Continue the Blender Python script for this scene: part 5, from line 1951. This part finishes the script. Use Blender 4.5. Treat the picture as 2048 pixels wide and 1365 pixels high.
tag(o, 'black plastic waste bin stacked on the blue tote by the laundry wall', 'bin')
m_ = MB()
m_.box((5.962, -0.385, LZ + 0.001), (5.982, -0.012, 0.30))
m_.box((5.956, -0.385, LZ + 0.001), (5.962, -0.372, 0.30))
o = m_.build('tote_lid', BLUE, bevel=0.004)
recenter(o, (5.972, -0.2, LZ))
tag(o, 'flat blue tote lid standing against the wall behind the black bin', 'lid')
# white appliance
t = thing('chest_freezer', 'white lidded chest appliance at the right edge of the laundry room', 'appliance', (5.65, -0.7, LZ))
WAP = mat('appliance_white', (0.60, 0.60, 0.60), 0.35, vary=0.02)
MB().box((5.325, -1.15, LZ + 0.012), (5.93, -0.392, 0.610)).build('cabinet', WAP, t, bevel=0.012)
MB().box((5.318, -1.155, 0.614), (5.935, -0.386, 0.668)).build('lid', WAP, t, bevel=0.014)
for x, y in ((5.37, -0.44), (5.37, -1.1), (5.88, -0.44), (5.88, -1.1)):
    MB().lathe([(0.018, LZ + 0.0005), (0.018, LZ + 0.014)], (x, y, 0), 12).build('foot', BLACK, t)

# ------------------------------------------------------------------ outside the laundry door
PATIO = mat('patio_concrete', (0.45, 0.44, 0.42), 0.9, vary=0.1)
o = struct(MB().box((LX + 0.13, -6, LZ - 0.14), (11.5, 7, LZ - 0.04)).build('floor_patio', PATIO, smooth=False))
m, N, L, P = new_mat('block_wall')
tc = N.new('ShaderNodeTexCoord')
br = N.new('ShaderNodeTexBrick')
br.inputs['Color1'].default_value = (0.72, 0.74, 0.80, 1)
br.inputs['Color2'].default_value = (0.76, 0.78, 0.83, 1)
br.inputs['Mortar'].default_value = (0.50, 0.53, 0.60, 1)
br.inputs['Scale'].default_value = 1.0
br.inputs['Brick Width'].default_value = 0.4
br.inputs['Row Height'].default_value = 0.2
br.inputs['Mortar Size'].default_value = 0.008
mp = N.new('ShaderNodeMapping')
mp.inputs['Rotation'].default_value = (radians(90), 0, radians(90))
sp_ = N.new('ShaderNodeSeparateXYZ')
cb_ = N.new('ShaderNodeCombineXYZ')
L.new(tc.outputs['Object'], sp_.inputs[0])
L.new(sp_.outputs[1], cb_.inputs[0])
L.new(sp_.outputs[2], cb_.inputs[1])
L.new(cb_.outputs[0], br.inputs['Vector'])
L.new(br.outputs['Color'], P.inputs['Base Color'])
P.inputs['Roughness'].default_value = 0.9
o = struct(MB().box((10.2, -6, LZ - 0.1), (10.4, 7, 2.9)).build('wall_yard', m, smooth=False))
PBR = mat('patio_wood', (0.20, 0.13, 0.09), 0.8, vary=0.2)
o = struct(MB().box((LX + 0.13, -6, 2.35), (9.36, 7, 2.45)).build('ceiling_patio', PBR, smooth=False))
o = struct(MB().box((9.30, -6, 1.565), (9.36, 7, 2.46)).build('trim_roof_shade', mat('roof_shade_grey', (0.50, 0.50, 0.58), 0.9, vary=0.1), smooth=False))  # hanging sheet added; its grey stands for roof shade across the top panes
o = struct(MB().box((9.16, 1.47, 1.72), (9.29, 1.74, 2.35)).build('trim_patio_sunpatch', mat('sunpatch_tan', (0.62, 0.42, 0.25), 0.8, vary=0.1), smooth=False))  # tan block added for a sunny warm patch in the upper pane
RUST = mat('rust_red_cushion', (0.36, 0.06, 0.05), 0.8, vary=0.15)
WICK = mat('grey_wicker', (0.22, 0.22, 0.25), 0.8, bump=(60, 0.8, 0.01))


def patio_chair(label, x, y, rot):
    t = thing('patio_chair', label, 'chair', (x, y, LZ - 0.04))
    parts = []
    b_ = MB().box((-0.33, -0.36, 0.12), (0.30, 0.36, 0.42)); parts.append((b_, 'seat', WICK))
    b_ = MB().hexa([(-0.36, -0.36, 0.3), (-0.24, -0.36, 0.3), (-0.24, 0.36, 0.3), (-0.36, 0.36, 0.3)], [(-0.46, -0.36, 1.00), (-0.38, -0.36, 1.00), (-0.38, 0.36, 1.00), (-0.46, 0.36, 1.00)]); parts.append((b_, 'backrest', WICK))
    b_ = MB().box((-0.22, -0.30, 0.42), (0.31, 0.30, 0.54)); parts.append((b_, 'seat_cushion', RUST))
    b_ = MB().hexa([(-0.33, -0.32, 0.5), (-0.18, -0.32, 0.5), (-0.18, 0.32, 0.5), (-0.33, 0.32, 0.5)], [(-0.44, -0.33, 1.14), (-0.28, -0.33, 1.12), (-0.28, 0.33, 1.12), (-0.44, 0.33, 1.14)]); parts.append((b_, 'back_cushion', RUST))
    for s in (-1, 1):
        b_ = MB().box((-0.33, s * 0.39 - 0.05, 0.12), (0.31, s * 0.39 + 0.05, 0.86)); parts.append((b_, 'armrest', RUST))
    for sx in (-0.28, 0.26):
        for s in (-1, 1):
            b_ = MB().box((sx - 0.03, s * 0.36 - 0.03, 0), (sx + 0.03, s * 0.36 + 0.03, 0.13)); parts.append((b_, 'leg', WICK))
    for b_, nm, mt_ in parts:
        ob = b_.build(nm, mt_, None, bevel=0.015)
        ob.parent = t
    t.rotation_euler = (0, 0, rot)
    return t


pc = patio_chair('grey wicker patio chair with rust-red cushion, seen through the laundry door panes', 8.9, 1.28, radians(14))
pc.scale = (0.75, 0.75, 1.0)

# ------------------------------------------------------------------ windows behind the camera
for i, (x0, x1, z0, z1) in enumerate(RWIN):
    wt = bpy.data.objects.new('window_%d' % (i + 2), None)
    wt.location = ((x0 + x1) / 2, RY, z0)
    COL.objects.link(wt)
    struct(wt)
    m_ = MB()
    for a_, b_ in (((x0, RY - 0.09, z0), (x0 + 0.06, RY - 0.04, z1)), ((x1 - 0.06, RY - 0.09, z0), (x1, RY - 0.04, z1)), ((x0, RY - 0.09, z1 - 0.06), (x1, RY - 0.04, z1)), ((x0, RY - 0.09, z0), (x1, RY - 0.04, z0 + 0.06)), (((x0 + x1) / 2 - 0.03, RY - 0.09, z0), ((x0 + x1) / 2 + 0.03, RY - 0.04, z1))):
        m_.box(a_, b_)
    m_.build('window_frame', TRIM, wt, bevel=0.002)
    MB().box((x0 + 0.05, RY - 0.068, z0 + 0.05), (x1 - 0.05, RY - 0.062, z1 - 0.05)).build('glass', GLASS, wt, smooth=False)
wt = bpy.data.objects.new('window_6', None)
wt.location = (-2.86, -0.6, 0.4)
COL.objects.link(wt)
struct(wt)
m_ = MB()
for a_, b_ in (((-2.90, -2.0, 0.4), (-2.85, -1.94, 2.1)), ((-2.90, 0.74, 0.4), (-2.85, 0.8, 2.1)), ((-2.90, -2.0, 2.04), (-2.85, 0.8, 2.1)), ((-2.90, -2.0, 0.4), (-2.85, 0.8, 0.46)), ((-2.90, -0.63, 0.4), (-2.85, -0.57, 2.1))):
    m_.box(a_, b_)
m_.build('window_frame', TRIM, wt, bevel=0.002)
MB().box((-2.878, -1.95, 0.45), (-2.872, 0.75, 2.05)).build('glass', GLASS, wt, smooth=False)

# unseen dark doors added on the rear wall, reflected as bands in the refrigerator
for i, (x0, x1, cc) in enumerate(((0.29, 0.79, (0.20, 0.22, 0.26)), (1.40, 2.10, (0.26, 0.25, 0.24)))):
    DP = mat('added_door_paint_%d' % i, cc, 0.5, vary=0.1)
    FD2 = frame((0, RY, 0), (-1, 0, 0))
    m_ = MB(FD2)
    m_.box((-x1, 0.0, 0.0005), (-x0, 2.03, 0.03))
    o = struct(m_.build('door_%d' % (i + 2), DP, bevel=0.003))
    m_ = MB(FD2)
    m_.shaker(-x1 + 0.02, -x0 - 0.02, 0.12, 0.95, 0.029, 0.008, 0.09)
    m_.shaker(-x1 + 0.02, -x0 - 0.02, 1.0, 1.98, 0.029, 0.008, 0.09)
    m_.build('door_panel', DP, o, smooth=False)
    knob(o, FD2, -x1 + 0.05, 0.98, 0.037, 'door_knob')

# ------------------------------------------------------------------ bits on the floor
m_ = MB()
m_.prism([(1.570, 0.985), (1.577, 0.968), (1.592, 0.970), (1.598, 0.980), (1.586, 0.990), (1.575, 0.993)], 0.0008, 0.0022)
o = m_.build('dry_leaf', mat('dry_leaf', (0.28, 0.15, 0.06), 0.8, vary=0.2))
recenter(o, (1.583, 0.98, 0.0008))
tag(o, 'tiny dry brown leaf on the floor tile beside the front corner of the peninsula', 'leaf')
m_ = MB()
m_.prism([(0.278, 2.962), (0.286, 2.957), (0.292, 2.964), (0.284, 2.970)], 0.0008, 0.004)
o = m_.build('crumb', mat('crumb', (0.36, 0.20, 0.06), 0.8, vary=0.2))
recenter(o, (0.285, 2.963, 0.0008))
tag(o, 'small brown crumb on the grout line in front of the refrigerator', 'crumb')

AIM » Everything from the first line of the data through the line containing "MB().lathe([(0.018, LZ +" should be echoed exactly. Add nothing.

WRITTEN REPLY »
Continue the Blender Python script for this scene: part 5, from line 1951. This part finishes the script. Use Blender 4.5. Treat the picture as 2048 pixels wide and 1365 pixels high.
tag(o, 'black plastic waste bin stacked on the blue tote by the laundry wall', 'bin')
m_ = MB()
m_.box((5.962, -0.385, LZ + 0.001), (5.982, -0.012, 0.30))
m_.box((5.956, -0.385, LZ + 0.001), (5.962, -0.372, 0.30))
o = m_.build('tote_lid', BLUE, bevel=0.004)
recenter(o, (5.972, -0.2, LZ))
tag(o, 'flat blue tote lid standing against the wall behind the black bin', 'lid')
# white appliance
t = thing('chest_freezer', 'white lidded chest appliance at the right edge of the laundry room', 'appliance', (5.65, -0.7, LZ))
WAP = mat('appliance_white', (0.60, 0.60, 0.60), 0.35, vary=0.02)
MB().box((5.325, -1.15, LZ + 0.012), (5.93, -0.392, 0.610)).build('cabinet', WAP, t, bevel=0.012)
MB().box((5.318, -1.155, 0.614), (5.935, -0.386, 0.668)).build('lid', WAP, t, bevel=0.014)
for x, y in ((5.37, -0.44), (5.37, -1.1), (5.88, -0.44), (5.88, -1.1)):
    MB().lathe([(0.018, LZ + 0.0005), (0.018, LZ + 0.014)], (x, y, 0), 12).build('foot', BLACK, t)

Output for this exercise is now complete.